A veteran politician of four-and-a-half decades and a legal expert, Peters went on to raise questions on Canada’s stance. He argued that if Canada had any evidence against India, it should have shared it by now, stressing that this means that the Justin Trudeau government has no evidence to back his allegations against India.  

Deputy PM Peters is also the Foreign Minister of New Zealand. He added, “As a trained lawyer, I look okay, so where’s the case? Where’s the evidence? Where’s the finding right here, right now? Well, there isn’t one.” 

Notably, New Zealand is one of the members of the Five-Eyes intelligence alliance along with Canada, the US, the UK, and Australia. It was claimed that Canada had shared intelligence related to the Nijjar killing with its alliance partners, however, New Zealand Deputy Prime Minister’s recent remarks point otherwise. 

Conspicuously, this is the first time that a Five-Eyes partner has directly raised questions on Canada’s allegations, sharing the Indian stance on the issue.

According to reports, Khalistani terrorist Gurpatwant Singh Pannun has issued a threat against New Zealand’s Deputy Prime Minister Winston Peters following his critical remarks on Canada’s allegations. He has been issuing threats of violent attacks against India’s top diplomat in Canada. Now following Peter’s support to India in the Nijjar fiasco, the Khalistani separatist has also threatened to attack Indian diplomats in New Zealand.

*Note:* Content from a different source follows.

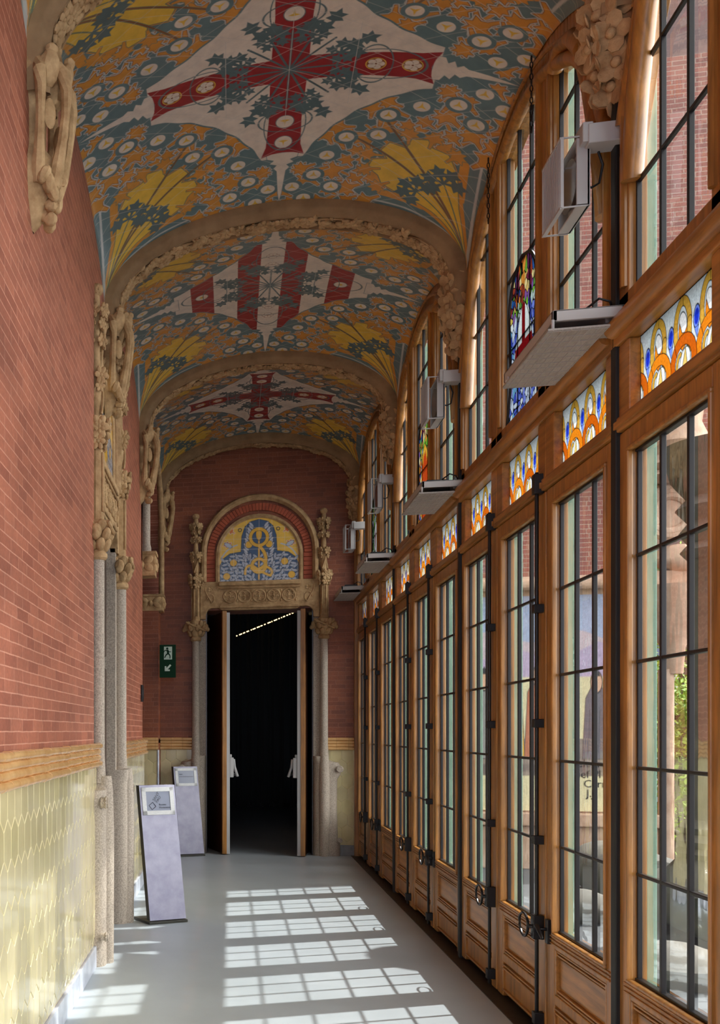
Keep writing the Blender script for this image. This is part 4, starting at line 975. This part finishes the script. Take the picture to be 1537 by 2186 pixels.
def paint_crest(kind):
    w, h = .62, .86; cv = Canvas(-w/2, w/2, 0, h, 205, 285, s2l((205, 222, 226))); BK = np.array(s2l((10, 10, 12)))
    X, Y = np.meshgrid(cv.x, cv.y); rs = np.random.RandomState({'george': 1, 'bars': 2, 'tree': 3}[kind])
    # leaded pebbles
    px = rs.uniform(-w/2, w/2, 330); py = rs.uniform(0, h, 330); d1 = np.full(X.shape, 9.); d2 = np.full(X.shape, 9.); ix = np.zeros(X.shape, int)
    for i in range(330):
        d = np.hypot((X-px[i])*1.25, Y-py[i]); c1 = d < d1; d2 = np.where(c1, d1, np.minimum(d2, d)); ix = np.where(c1, i, ix); d1 = np.where(c1, d, d1)
    top = [(222, 190, 110), (196, 96, 40), (120, 40, 70), (40, 90, 160), (150, 60, 40), (230, 150, 60), (90, 40, 80), (110, 170, 60), (236, 214, 150)]
    mid = [(120, 190, 60), (214, 190, 90), (190, 214, 210), (90, 150, 60), (130, 90, 160)]
    low = [(80, 100, 210), (120, 140, 230), (200, 214, 236), (150, 160, 226), (226, 236, 240), (110, 170, 215), (60, 80, 190)]
    if kind == 'bars': low = [(214, 150, 60), (236, 200, 110), (222, 120, 40), (240, 226, 180), (190, 90, 40), (90, 120, 200)]
    if kind == 'tree': low = [(40, 90, 50), (70, 120, 60), (30, 60, 40), (190, 210, 220), (120, 150, 90), (60, 90, 60)]; top = low+[(200, 170, 90)]; 
    cols = []
    for i in range(330):
        p = top if py[i] > .62 else mid if py[i] > .55 else low; cols.append(s2l(p[rs.randint(len(p))]))
    cv.a[:] = np.array(cols)[ix]; cv.put((slice(None), slice(None)), (d2-d1)*.5-.0028, BK)
    # shield (lozenge)
    sh = [(0, .60), (.06, .55), (.13, .44), (.17, .32), (.15, .24), (.0, .17), (-.15, .24), (-.17, .32), (-.13, .44), (-.06, .55)]
    if kind == 'george':
        cv.poly(sh, [(.006, BK), (0, s2l((226, 236, 236)))])
        q = (slice(None), slice(None)); S = np.interp(Y, [.16, .24, .32, .44, .55, .60], [0, .15, .17, .13, .06, 0])-np.abs(X)
        cv.put(q, np.maximum(-S, np.abs(X)-.03), s2l((120, 14, 20))); cv.put(q, np.maximum(-S, np.abs(Y-.34)-.045), s2l((120, 14, 20)))
    elif kind == 'bars':
        cv.poly([(0, .62), (.12, .52), (.15, .40), (.15, 0), (-.15, 0), (-.15, .40), (-.12, .52)], [(.006, BK), (0, s2l((240, 180, 60)))])
        for x in (-.09, -.03, .03, .09): cv.poly([(x-.022, 0), (x+.022, 0), (x+.022, .54-abs(x)), (x, .58-abs(x)), (x-.022, .54-abs(x))], [(.004, BK), (0, s2l((222, 48, 22)))])
    else:
        cv.poly([(0, .56), (.10, .46), (.12, .30), (.05, .24), (.12, .12), (.0, .02), (-.12, .12), (-.05, .24), (-.12, .30), (-.10, .46)], [(.006, BK), (0, s2l((226, 230, 236)))])
        cv.poly([(.0, .50), (.07, .40), (.06, .30), (.0, .24), (.07, .14), (.10, .16), (.02, .26)], [(.004, BK), (0, s2l((110, 30, 24)))])
    return cv
def crest_mask(X, Y):
    half = np.where(Y > .60, .26*np.sqrt(np.clip(1-((Y-.60)/.25)**2, 0, 1)), np.where(Y < .22, .22+.09*np.clip((.22-Y)/.22, 0, 1), .26-.04*np.clip((.60-Y)/.38, 0, 1)))
    return np.abs(X) <= half
def add_crest(par, kind, label):
    me = canvas_mesh('crest_glass', paint_crest(kind), lambda X, Y: np.stack([np.zeros_like(X)-.012, BAY/2+X, 3.30+Y], -1), M['stained'], crest_mask)
    o = bpy.data.objects.new('crest_glass', me); COL.objects.link(o); o.parent = par; o['label'] = label
    mb = MB(); ys = np.linspace(0, .85, 24); r_ = [(float(max([x for x in np.linspace(0, .32, 200) if crest_mask(np.array(x), np.array(y))] or [0])), float(y)) for y in ys]
    mb.tube([(-.016, BAY/2+x, 3.3+y) for x, y in r_]+[(-.016, BAY/2-x, 3.3+y) for x, y in reversed(r_)], .009, 6); mb.build('crest_lead', M['iron'], par)
tp, lp = make_transom(), make_lunette(); wn = 1
for k in range(-2, 3):
    a = tp if k == -2 else copy_tree(tp); b = lp if k == -2 else copy_tree(lp)
    for o in (a, b): o.location = (XW, YBK(k), 0)
    a.name = 'window_%d' % wn; b.name = 'window_%d' % (wn+5); wn += 1
    where = NAMEK.get(k, 'bay beside the camera, out of view')
    tag(a, 'stained glass transom lights in the '+where, 'window', 'stained glass transoms'); tag(b, 'tall arched upper window in the '+where, 'window', 'arched upper windows')
    if k == 0: add_crest(b, 'george', 'stained glass crest with a red cross on a white shield')
    if k == 1: add_crest(b, 'bars', 'stained glass crest with red and gold bars')
    if k == 2: add_crest(b, 'tree', 'stained glass crest in green and white')
# steel posts between the bays
for k in range(-1, 3):
    mb = MB(); y = YBK(k); mb.box(1.526, 1.60, y-.026, y+.026, 0, 4.16)
    tag(mb.build('trim_%d' % (k+3), M['black'], smooth=False, bevel=.004), 'black steel post between glazed bays, %s of four from the camera' % ('first', 'second', 'third', 'fourth')[k+1], 'post', 'black steel posts', 'structure')
mb = MB(); mb.box(1.50, 1.62, 12.80, YE, 0, 5.6); tag(mb.build('trim_6', M['wood'], smooth=False, bevel=.004), 'narrow wooden post where the glazed wall meets the end wall', 'post', kind='structure')
# sage green outer frame
for k in range(-1, 3):
    mb = MB(); y0 = YBK(k)
    for u in range(3):
        y = y0+U*u; mb.box(1.612, 1.672, y-.045, y+.045, 0, 4.9)
    mb.box(1.615, 1.66, y0, y0+BAY, 2.72, 2.80); mb.box(1.615, 1.66, y0, y0+BAY, 3.12, 3.26); mb.box(1.615, 1.65, y0, y0+BAY, 0, .5)
    tag(mb.build('trim_%d' % (k+8), M['green'], smooth=False, bevel=.006), 'sage green outer window frame outside the '+NAMEK[k], 'frame', 'green outer frames', 'structure')

# ------------------------------------------------------------------ light fittings
def make_flood():
    root = empty('floodlight'); mb = MB()
    mb.box(-.13, .03, -.045, .045, 3.93, 4.01); mb.box(-.15, -.11, -.04, .05, 3.94, 4.02); mb.build('bracket', M['whitem'], root, smooth=False, bevel=.004)
    mb = MB(); L = .24; z0, z1 = 3.70, 3.985
    mb.box(-.122, -.108, .0, L, z0, z1)
    for q in ((0, .010, z0, z1), (L-.010, L, z0, z1), (0, L, z0, z0+.010), (0, L, z1-.010, z1)): mb.box(-.16, -.11, *q)
    mb.build('housing', M['whitem'], root, smooth=False, bevel=.003)
    mb = MB(); mb.lathe([(.105, 0), (.09, .02), (.05, .03), (.0, .034)], 0, 0, 24, mtx=Matrix.Translation((-.155, L/2, (z0+z1)/2)) @ Matrix.Rotation(PI/2, 4, 'Y')); mb.build('reflector', M['lens'], root)
    mb = MB(); X = -.215
    for i in range(13): y = L*i/12; mb.box(X-.006, X+.006, y-.003, y+.003, z0, z1)
    mb.box(X-.008, X+.008, 0, L, z0-.005, z0+.005); mb.box(X-.008, X+.008, 0, L, z1-.005, z1+.005)
    for y in (.0, L):
        for z in (z0, z1): mb.tube([(X, y, z), (-.12, y, z)], .004, 5)
    mb.build('louvre', M['whitem'], root, smooth=False)
    mb = MB(); mb.tube([(-.07, .03, 3.93), (-.05, .04, 3.88), (-.06, .05, 3.81), (-.085, .06, 3.80), (-.11, .06, 3.81)], .005, 6); mb.build('cable', M['black'], root)
    return root
def make_panel(dep=.73):
    root = empty('panel_light'); mb = MB(); x0, x1 = -.27, .0; t = Matrix.Translation((0, 0, 3.235))
    mb.box(x0, x1, 0, .018, -.025, .02, t); mb.box(x0, x1, dep-.018, dep, -.025, .02, t); mb.box(x0, x0+.018, 0, dep, -.025, .02, t); mb.box(x1-.018, x1, 0, dep, -.025, .02, t)
    mb.box(x0, x1, 0, dep, .012, .02, t); mb.box(x1-.06, x1+.04, .05, .16, -.03, .03, t)
    mb.build('housing', M['whitem'], root, smooth=False, bevel=.003)
    mb = MB(); n = 9
    mb.box(x0-.02, x1+.02, -.01, dep-.06, -.066, -.058, t)
    mb.build('diffuser', M['louvre'], root, smooth=False)
    mb = MB()
    for i in range(n): x = x0+.0+(x1-x0)*i/(n-1); mb.box(x-.001, x+.001, -.012, dep-.058, -.069, -.064, t)
    for i in range(12): y = (dep-.06)*i/11; mb.box(x0-.02, x1+.02, y-.001, y+.001, -.069, -.064, t)
    for x, y in ((x0, 0), (x1, 0), (x0, dep-.08), (x1, dep-.08)): mb.tube([t @ Vector((x, y, -.06)), t @ Vector((x, y, -.02))], .006, 6)
    mb.build('wire_grid', M['whitem'], root, smooth=False)
    mb = MB(); mb.lathe([(.11, -.05), (.10, -.03), (.05, .0), (.0, .01)], -.14, dep*.32, 24, mtx=t); mb.build('reflector', M['lens'], root)
    mb = MB()
    for i in range(8): mb.box(-.22, -.08, .10+.018*i, .104+.018*i, .02, .05, t)
    mb.tube([t @ Vector(p) for p in ((-.12, .1, .05), (-.08, .06, .075), (-.04, .06, .06), (-.02, .08, .02))], .005, 6)
    mb.build('heat_sink', M['iron'], root, smooth=False)
    return root
fl = make_flood(); pl = make_panel(); ordn = ['nearest the camera', 'second from the camera', 'third from the camera', 'at the end wall']
for k in range(4):
    f_ = fl if k == 0 else copy_tree(fl); p_ = pl if k == 0 else copy_tree(pl)
    y = YBK(k)-.02 if k < 3 else 12.19
    f_.location = (1.545, y, 0); p_.location = (1.545, y-.07, 0)
    tag(f_, 'grey louvred floodlight on an arm high on the steel post, '+ordn[k], 'light', 'floodlights on the posts')
    tag(p_, 'flat grey panel light jutting from the post below the upper window, '+ordn[k], 'light', 'panel lights on the posts')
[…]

Meanwhile, New Zealand Deputy Prime Minister Peters who is currently on a four-day visit to India from March 10-13 held a bilateral meeting with External Affairs Minister S Jaishankar on Tuesday (12th March). Before coming to Delhi, he also went to Gujarat. 

Peters (78) became Deputy Prime Minister after the Centre-Right parties ousted the Left-leaning Labour Party, in November last year.

Canadian Prime Minister Justin Trudeau ruined ties with India over Nijjar fiasco

On 18th September 2023, Canadian Prime Minister Justin Trudeau dug a deep grave for the India-Canada relationship as he accused Indian agents of being involved in the murder of Khalistani terrorist Hardeep Singh Nijjar on Canadian soil.

In the Canadian Parliament, he said, “Over the past number of weeks, Canadian Security Agencies have been actively pursuing credible allegations of a potential link between the agents of the Government of India and the killing of a Canadian citizen, Hardeep Singh Nijjar.” 

“In the strongest possible terms, I continue to urge the government of India to cooperate with Canada to get to the bottom of this matter,” Trudeau added in his statement.

His allegations led to a diplomatic standoff between India and Canada. Hitting back at the Trudeau government, the Indian government denounced Canada’s allegations as “absurd” and “motivated” and asked Ottawa to furnish solid proof.

The Indian government also pointed out that for internal political compulsions, Trudeau was pandering to the Khalistani extremists. Nearly six months after he aired the allegations in the Canadian Parliament and nine months after Nijjar’s killing, Trudeau’s government has not yet shared any “credible” evidence in this matter. 

Nijjar, who was designated a terrorist by the National Investigation Agency (NIA) in 2020, was shot and killed as he came out of a Gurdwara in Surrey, British Columbia, on the evening of June 18, 2023. Video footage of Nijjar’s killing recently surfaced online which Canadian media described as “contract killing”. 

Amid Canada’s failure to indict Indian involvement, “credible” reports had indicated that it could have been a case of “gang violence”.